A "Satisfactory" rating? That's a C. Not great.
"Marginal" or "Unsatisfactory"? Kiss future contracts goodbye.
You need "Very Good" or "Exceptional" to be competitive.
This means:
Don't just deliver minimally
Exceed expectations where possible
Communicate proactively
Solve problems before they escalate
Be professional even when frustrated
Your reputation is everything in government contracting.
Important Note About Post-Award Support
We focus on helping you BEFORE contract award:
Finding opportunities
Strategic evaluation
Proposal development
Competitive positioning
For post-award matters, consult:
Your accountant (invoicing, cash flow, financial tracking)
Your attorney (contract interpretation, modifications, disputes)
Contract administration consultants (if needed for complex contracts)
Your insurance agent (maintaining required coverage)

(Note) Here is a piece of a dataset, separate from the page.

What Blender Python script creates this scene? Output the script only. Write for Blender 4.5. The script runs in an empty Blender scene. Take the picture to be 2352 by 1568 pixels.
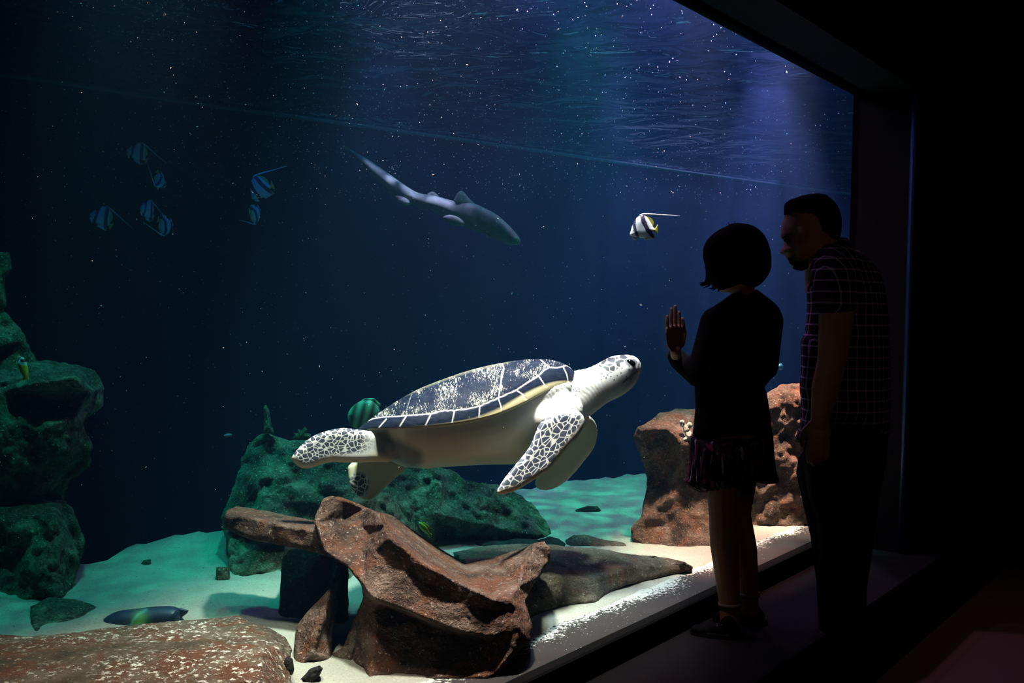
import bpy, bmesh, math, random
import numpy as np
from mathutils import Vector, Matrix, noise as mnoise
from mathutils.geometry import delaunay_2d_cdt

random.seed(7)
RNG = np.random.default_rng(7)
SC = bpy.context.scene
COL = SC.collection
PI = math.pi

# ------------------------------------------------------------------ camera
FPX = 2287.0
CAM = np.array([0.0, 0.0, 1.27])
_p, _r = math.radians(-1.9), math.radians(1.0)
FW = np.array([0, math.cos(_p), math.sin(_p)])
_U0 = np.array([0, -math.sin(_p), math.cos(_p)])
_R0 = np.array([1.0, 0, 0])
CR = _R0 * math.cos(_r) + _U0 * math.sin(_r)
CU = _U0 * math.cos(_r) - _R0 * math.sin(_r)
cam_d = bpy.data.cameras.new('camera')
cam = bpy.data.objects.new('camera', cam_d)
COL.objects.link(cam)
m = Matrix.Identity(4)
for i in range(3):
    m[i][0], m[i][1], m[i][2], m[i][3] = CR[i], CU[i], -FW[i], CAM[i]
cam.matrix_world = m
cam_d.sensor_width = 36.0
cam_d.lens = 36.0 * FPX / 2352.0
cam_d.clip_start = 0.05
SC.camera = cam

SC.view_settings.view_transform = 'Standard'
SC.view_settings.look = 'None'
SC.view_settings.gamma = 1.0
SC.view_settings.exposure = 0.0
SC.view_settings.use_curve_mapping = False
cy = SC.cycles
cy.use_denoising = True
cy.max_bounces = 4
cy.diffuse_bounces = 2
cy.glossy_bounces = 2
cy.transmission_bounces = 2
cy.volume_bounces = 0
cy.transparent_max_bounces = 12
cy.caustics_reflective = False
cy.caustics_refractive = False
cy.sample_clamp_indirect = 3.0
cy.sample_clamp_direct = 0.0

world = bpy.data.worlds.new('world')
SC.world = world
world.use_nodes = True
world.node_tree.nodes['Background'].inputs[0].default_value = (0, 0, 0, 1)
world.node_tree.nodes['Background'].inputs[1].default_value = 0.0


def W(px, py, d):
    """point seen at pixel px,py at depth d (metres along the view axis); arrays welcome"""
    px = np.asarray(px, float)[..., None]; py = np.asarray(py, float)[..., None]; d = np.asarray(d, float)[..., None]
    return CAM + d * (FW + CR * (px - 1176) / FPX + CU * (784 - py) / FPX)


def onz(px, py, z):
    v = FW + CR * (px - 1176) / FPX + CU * (784 - py) / FPX
    return CAM + v * (z - CAM[2]) / v[2]


# the window plane: its lower edge and the direction it runs in
ZG0 = 0.36
GA, GB = onz(1200, 1566, ZG0), onz(1870, 1250, ZG0)
G = (GB - GA); G /= np.linalg.norm(G)          # along the glass, away from the camera
GN = np.array([-G[1], G[0], 0.0])               # into the tank
G0 = GA


def T(t, b, z):
    """tank frame: t along the glass from GA, b metres behind the glass (negative: room), z height"""
    return G0 * np.array([1, 1, 0]) + G * t + GN * b + np.array([0, 0, z])


def ong(px, py, b=0.0):
    v = FW + CR * (px - 1176) / FPX + CU * (784 - py) / FPX
    s = (np.dot(G0 - CAM, GN) + b) / np.dot(v, GN)
    P = CAM + v * s
    return P, float(np.dot(P - G0, G)), P[2]


_, TR, ZG1 = ong(1977, 217)
print('glass', GA, G, 'TR', TR, 'top', ZG1, 'check', ong(1585, 3)[2])
ZW = 2.62                                       # water surface height
ZS = 0.33                                       # sand by the glass


# ------------------------------------------------------------------ lights
def spot(name, loc, tgt, power, col, size=60, blend=0.6, rad=0.06, gobo=None):
    l = bpy.data.lights.new(name, 'SPOT')
    l.energy = power; l.color = col; l.spot_size = math.radians(size); l.spot_blend = blend
    l.shadow_soft_size = rad
    o = bpy.data.objects.new(name, l); COL.objects.link(o)
    o.location = Vector(loc)
    o.rotation_euler = (Vector(tgt) - Vector(loc)).to_track_quat('-Z', 'Y').to_euler()
    if gobo:                                    # noise in the lamp's output imitates surface ripples breaking the beam
        l.use_nodes = True
        nt = l.node_tree; em = nt.nodes['Emission']
        tc = nt.nodes.new('ShaderNodeTexCoord'); mp = nt.nodes.new('ShaderNodeMapping')
        nt.links.new(tc.outputs['Normal'], mp.inputs[0])
        s = gobo[0]; mp.inputs['Scale'].default_value = (s, s, s * 0.2)
        nz = nt.nodes.new('ShaderNodeTexNoise'); nz.inputs['Scale'].default_value = 1.0
        nz.inputs['Detail'].default_value = 2.0; nz.inputs['Distortion'].default_value = gobo[3] if len(gobo) > 3 else 0.6
        nt.links.new(mp.outputs[0], nz.inputs['Vector'])
        rp = nt.nodes.new('ShaderNodeMapRange')
        rp.inputs['From Min'].default_value = 0.44; rp.inputs['From Max'].default_value = 0.66
        rp.inputs['To Min'].default_value = max(gobo[1], 0.0); rp.inputs['To Max'].default_value = gobo[2]
        nt.links.new(nz.outputs['Fac'], rp.inputs['Value'])
        nt.links.new(rp.outputs[0], em.inputs['Strength'])
    return o
def lamp(px, py, d, tx, ty, td, power, col, size, blend=0.7, rad=0.05, gobo=None, off=(0, 0, 0)):
    """lamp hung at z = 3.0 above the water over the pixel column px at depth d, aimed at a point in the tank"""
    P = W(px, 784, d); P[2] = 3.0
    return spot('tank_light', P, W(tx, ty, td), power, col, size, blend, rad, gobo)


def area(name, loc, size, power, col, tgt=None, spread=180):
    l = bpy.data.lights.new(name, 'AREA'); l.energy = power; l.color = col; l.shape = 'RECTANGLE'; l.size, l.size_y = size; l.spread = math.radians(spread)
    o = bpy.data.objects.new(name, l); COL.objects.link(o); o.location = Vector(loc)
    if tgt is not None: o.rotation_euler = (Vector(tgt) - Vector(loc)).to_track_quat('-Z', 'Y').to_euler()
    return o


# warm white lamps in a row just behind the glass: turtle, front rocks, right rocks, left rock
lamp(1300, 0, 2.87, 1290, 900, 3.06, 400, (1.0, 0.66, 0.80), 37, 0.9, 0.14)
lamp(1010, 0, 2.48, 1000, 1300, 2.78, 1850, (1.0, 0.44, 0.41), 43, 0.9, 0.1)
lamp(1420, 0, 3.12, 1400, 1330, 3.25, 700, (1.0, 0.50, 0.48), 25, 0.9, 0.08)
lamp(1600, 0, 3.42, 1650, 1180, 3.80, 5200, (1.0, 0.29, 0.24), 21, 0.8, 0.08)
lamp(1810, 0, 4.14, 1810, 1050, 4.40, 4600, (1.0, 0.31, 0.25), 20, 0.8, 0.08)
lamp(360, 0, 2.02, 340, 1500, 2.32, 1100, (1.0, 0.37, 0.31), 31, 1.0, 0.1)
# blue green lamps over the sand further in
lamp(1330, 0, 4.9, 1330, 1150, 4.8, 400, (0.0, 1.0, 0.60), 62, 0.9, 0.02, gobo=(34, 0.3, 1.6))
lamp(330, 0, 3.6, 400, 1300, 3.5, 95, (0.0, 1.0, 0.66), 60, 0.9, 0.02, gobo=(34, 0.3, 1.6))
lamp(700, 0, 3.5, 780, 1080, 3.65, 190, (0.0, 1.0, 0.74), 40, 0.9)
lamp(170, 0, 2.75, 110, 1000, 3.3, 90, (0.2, 1.0, 0.80), 46, 0.9)  # extra light added to lift the left rock pile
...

HR/payroll specialists (if wage determinations apply)
We don't provide:
Post-award contract management
Invoicing guidance
Scope interpretation
Change order negotiation
Performance issue resolution
Our expertise is procurement strategy to help you win. Performance delivery is on you and your professional advisors.
The Bottom Line

Winning a government contract is exciting. But it's just the beginning.
Post-award reality:
3-4 weeks contract execution
Cash flow gaps (first payment in month 4-5 often)
Scope creep battles
Cultural adaptation
Extensive reporting
Performance pressure
Success requires:
Financial reserves (for cash flow gaps)
Flexibility (adapt to their culture)
Discipline (scope management, documentation)
Excellence (build strong past performance)
Patience (government moves slowly)
Professional advisors (accountant, attorney, specialists)
Focus on performing excellently, not just winning.
Your future in government contracting depends on the reputation you build through excellent contract performance.